# Excerpted data:
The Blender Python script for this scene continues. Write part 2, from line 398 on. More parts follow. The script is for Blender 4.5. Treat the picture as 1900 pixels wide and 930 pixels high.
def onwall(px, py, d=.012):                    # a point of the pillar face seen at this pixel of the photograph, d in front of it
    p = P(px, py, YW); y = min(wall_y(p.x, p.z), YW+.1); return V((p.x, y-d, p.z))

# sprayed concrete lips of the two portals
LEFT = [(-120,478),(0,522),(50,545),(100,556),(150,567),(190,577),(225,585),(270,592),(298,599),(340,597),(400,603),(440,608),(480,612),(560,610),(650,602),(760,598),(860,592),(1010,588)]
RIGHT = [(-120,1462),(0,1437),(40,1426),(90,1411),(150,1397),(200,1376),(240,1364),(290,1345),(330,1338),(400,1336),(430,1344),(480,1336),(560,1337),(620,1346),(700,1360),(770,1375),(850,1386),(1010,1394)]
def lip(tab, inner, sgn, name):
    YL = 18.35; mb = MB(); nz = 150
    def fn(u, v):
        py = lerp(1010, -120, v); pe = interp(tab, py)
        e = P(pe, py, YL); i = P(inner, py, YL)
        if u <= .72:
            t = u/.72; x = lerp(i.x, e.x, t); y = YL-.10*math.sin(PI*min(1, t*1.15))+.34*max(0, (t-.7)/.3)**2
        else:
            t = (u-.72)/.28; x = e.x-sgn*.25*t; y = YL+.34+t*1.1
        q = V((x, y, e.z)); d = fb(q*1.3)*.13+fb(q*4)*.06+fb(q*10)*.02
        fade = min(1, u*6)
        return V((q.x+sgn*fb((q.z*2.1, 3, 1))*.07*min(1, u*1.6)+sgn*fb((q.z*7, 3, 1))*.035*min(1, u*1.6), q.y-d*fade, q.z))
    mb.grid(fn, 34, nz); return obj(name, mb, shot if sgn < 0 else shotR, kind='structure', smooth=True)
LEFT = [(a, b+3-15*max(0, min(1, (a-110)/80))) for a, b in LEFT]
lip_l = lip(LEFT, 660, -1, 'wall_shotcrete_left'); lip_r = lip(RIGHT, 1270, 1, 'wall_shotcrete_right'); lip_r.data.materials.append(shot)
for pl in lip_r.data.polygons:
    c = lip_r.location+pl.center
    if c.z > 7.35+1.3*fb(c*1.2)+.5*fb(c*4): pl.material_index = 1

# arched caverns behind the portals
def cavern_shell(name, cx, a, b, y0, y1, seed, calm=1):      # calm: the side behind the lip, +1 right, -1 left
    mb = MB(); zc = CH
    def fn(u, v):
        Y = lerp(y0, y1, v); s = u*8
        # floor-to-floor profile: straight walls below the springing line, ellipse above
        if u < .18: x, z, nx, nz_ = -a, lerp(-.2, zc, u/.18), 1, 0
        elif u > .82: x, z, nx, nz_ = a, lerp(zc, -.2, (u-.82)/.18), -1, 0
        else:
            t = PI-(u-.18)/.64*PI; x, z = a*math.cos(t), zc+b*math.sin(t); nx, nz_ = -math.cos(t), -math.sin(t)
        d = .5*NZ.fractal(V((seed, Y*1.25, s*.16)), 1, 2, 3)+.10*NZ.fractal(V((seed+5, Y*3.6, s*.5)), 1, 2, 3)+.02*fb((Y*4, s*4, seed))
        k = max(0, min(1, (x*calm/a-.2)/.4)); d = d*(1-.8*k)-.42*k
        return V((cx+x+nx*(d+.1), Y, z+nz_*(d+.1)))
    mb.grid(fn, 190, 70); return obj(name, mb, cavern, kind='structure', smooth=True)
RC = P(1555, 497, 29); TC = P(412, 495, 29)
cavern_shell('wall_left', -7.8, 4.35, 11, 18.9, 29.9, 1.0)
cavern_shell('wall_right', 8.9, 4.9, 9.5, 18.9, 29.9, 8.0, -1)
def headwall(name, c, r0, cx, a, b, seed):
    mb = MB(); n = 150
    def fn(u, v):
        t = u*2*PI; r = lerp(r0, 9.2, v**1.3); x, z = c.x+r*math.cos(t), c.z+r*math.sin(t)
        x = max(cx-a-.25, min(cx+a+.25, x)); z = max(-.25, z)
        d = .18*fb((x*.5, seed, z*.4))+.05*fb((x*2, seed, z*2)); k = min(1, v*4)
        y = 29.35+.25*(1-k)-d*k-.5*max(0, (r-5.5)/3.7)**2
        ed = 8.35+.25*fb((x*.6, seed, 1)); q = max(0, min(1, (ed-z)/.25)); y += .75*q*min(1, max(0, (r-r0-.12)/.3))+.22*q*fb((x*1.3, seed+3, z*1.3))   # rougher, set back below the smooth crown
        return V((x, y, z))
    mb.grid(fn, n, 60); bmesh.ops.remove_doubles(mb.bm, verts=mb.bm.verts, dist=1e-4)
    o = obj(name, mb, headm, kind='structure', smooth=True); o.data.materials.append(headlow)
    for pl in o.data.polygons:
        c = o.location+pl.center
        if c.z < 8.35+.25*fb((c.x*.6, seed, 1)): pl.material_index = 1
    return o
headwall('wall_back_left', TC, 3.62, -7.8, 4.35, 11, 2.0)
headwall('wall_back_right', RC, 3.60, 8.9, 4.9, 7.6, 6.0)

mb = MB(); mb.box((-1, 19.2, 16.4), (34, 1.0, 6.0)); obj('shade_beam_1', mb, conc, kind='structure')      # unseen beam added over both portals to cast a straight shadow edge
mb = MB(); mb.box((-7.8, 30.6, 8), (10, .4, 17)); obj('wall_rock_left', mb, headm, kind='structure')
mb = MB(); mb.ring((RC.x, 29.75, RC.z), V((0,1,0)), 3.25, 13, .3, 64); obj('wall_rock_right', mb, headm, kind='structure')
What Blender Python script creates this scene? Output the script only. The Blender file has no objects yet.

# What you need to do:
Return, word for word, every line from the top of the entries down to the line that holds "p = P(px, py, YW);", both included.

# Result of the task:
The Blender Python script for this scene continues. Write part 2, from line 398 on. More parts follow. The script is for Blender 4.5. Treat the picture as 1900 pixels wide and 930 pixels high.
def onwall(px, py, d=.012):                    # a point of the pillar face seen at this pixel of the photograph, d in front of it
    p = P(px, py, YW); y = min(wall_y(p.x, p.z), YW+.1); return V((p.x, y-d, p.z))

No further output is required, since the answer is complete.